- Raw data
## start
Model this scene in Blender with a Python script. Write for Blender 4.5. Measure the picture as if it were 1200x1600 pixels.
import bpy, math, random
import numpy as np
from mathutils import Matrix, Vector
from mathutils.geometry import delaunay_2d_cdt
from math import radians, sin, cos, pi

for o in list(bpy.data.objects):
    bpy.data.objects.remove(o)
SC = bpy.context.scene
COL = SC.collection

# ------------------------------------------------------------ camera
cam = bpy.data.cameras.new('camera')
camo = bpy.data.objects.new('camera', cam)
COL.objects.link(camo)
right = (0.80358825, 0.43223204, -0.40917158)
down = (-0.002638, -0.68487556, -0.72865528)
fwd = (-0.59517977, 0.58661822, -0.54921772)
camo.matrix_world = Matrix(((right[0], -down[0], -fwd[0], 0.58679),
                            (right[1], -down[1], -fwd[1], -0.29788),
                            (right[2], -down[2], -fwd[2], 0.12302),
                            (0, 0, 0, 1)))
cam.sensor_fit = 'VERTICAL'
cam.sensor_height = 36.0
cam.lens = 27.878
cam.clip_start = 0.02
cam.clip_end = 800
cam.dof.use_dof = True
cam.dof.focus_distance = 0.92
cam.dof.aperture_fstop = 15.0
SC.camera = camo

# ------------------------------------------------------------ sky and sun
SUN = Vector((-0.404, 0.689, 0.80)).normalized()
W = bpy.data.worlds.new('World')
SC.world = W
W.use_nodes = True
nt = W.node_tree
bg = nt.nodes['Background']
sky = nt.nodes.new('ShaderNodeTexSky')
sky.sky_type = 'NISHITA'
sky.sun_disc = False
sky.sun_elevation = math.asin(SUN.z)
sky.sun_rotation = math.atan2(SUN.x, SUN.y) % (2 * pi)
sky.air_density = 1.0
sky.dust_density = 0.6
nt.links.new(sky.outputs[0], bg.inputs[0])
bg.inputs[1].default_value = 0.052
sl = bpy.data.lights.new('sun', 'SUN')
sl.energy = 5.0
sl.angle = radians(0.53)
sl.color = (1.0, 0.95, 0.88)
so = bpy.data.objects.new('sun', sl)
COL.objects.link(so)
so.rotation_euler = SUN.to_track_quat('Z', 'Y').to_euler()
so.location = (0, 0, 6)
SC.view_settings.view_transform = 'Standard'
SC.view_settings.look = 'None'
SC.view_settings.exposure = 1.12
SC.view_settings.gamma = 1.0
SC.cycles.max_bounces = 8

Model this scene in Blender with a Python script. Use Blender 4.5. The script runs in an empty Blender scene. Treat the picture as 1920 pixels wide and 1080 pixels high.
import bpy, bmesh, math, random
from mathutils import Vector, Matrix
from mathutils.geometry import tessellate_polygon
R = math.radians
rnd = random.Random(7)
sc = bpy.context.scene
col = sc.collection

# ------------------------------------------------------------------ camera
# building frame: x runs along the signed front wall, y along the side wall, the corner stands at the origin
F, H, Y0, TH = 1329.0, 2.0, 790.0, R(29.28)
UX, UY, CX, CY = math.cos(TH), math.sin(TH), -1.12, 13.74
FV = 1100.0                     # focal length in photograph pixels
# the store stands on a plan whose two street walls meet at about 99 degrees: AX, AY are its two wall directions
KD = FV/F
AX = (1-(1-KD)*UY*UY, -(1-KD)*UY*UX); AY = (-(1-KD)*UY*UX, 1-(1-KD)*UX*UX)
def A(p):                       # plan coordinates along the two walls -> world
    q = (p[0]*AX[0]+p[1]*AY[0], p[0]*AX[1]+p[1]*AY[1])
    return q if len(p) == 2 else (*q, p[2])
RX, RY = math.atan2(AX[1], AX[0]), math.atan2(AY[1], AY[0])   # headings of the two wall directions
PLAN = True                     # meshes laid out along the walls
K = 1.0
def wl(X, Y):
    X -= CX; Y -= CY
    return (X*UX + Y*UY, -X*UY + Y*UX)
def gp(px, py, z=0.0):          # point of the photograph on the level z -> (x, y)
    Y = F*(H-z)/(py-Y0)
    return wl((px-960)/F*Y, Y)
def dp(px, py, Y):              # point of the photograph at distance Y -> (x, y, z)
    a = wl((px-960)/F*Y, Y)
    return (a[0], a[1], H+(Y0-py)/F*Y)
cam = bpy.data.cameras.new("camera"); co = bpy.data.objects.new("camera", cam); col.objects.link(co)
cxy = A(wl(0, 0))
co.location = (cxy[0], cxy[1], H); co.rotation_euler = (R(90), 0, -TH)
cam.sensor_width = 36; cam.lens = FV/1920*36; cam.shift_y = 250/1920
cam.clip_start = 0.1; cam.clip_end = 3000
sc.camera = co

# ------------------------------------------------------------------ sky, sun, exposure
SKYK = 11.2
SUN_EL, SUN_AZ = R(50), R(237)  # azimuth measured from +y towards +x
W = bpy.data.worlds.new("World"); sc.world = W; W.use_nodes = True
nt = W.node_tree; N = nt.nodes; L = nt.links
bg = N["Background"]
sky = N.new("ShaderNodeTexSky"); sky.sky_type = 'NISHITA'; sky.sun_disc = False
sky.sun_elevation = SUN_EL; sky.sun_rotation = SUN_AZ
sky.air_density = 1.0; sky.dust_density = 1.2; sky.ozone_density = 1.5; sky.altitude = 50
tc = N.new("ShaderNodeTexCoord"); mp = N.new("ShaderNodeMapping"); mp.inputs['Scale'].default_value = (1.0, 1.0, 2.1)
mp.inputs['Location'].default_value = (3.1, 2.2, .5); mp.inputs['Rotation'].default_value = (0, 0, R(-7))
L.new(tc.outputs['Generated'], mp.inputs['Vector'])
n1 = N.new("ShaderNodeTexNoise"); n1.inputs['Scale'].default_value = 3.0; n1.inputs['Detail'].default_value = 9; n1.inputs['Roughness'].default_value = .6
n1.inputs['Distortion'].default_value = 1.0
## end
## start
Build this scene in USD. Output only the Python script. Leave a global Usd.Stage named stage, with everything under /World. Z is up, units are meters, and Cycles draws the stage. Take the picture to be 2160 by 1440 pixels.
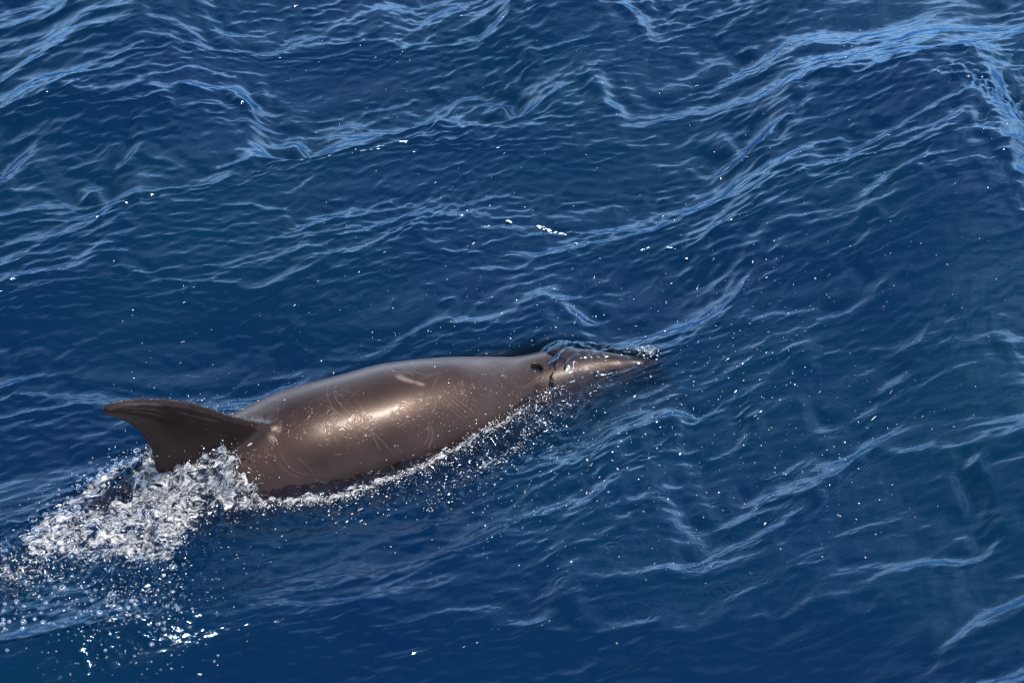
## end
- What the task requires
Return verbatim the lines that run from the line containing "Model this scene in Blender with a Python script. Write" through the line containing "SC.camera = camo", inclusive.

- Complete output
Model this scene in Blender with a Python script. Write for Blender 4.5. Measure the picture as if it were 1200x1600 pixels.
import bpy, math, random
import numpy as np
from mathutils import Matrix, Vector
from mathutils.geometry import delaunay_2d_cdt
from math import radians, sin, cos, pi

for o in list(bpy.data.objects):
    bpy.data.objects.remove(o)
SC = bpy.context.scene
COL = SC.collection

# ------------------------------------------------------------ camera
cam = bpy.data.cameras.new('camera')
camo = bpy.data.objects.new('camera', cam)
COL.objects.link(camo)
right = (0.80358825, 0.43223204, -0.40917158)
down = (-0.002638, -0.68487556, -0.72865528)
fwd = (-0.59517977, 0.58661822, -0.54921772)
camo.matrix_world = Matrix(((right[0], -down[0], -fwd[0], 0.58679),
                            (right[1], -down[1], -fwd[1], -0.29788),
                            (right[2], -down[2], -fwd[2], 0.12302),
                            (0, 0, 0, 1)))
cam.sensor_fit = 'VERTICAL'
cam.sensor_height = 36.0
cam.lens = 27.878
cam.clip_start = 0.02
cam.clip_end = 800
cam.dof.use_dof = True
cam.dof.focus_distance = 0.92
cam.dof.aperture_fstop = 15.0
SC.camera = camo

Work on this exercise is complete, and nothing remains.